20.9 Serialization and Trait Objects

Serializing (saving) and deserializing (loading) data structures is a common requirement. However, directly serializing Rust trait objects (e.g., Box<dyn MyTrait>) using popular libraries like Serde is generally not straightforward or directly supported.

The fundamental issue is that a trait object is inherently tied to runtime information (the vtable pointer) which identifies the concrete type’s method implementations. This runtime information cannot be reliably serialized and deserialized. When deserializing raw data, there’s no inherent information to reconstruct the correct vtable pointer or even determine which concrete type the data represents.

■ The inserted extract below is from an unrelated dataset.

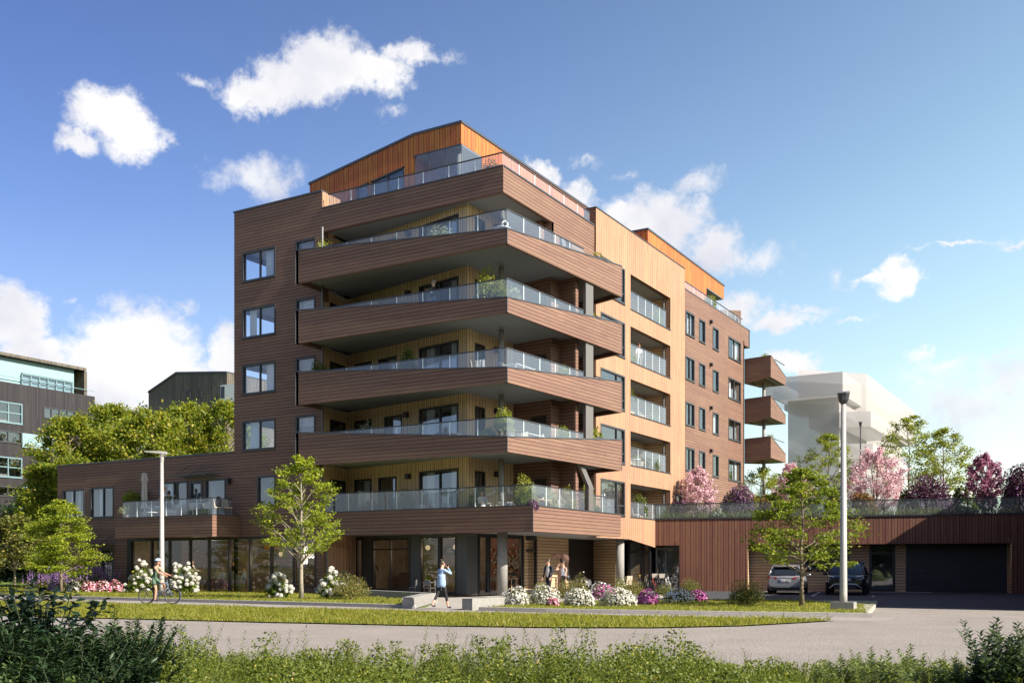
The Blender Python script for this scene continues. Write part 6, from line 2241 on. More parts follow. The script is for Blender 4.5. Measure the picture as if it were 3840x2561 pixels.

Common strategies to handle serialization with polymorphic types include:

  1. Using Enums: If working with a closed set of types, define an enum where each variant wraps one of the possible concrete types. Enums can typically be serialized easily with Serde, assuming the contained types are serializable. This is often the simplest solution when applicable.
  2. Type Tagging and Manual Dispatch: Store an explicit type identifier (e.g., a string name or an enum discriminant) alongside the serialized data for the object. During deserialization, read the identifier first, then use it to determine which concrete type to deserialize the remaining data into. Libraries like typetag can help automate this process for types implementing a specific trait.
  3. Avoiding Trait Objects at Serialization Boundaries: Convert trait objects into a serializable representation (perhaps a concrete enum or a struct with a type tag) before serialization. Upon deserialization, reconstruct the trait objects if needed for runtime logic.

There is no built-in, transparent mechanism in Rust to serialize and deserialize arbitrary Box<dyn Trait> instances directly. Careful design is required at the serialization layer.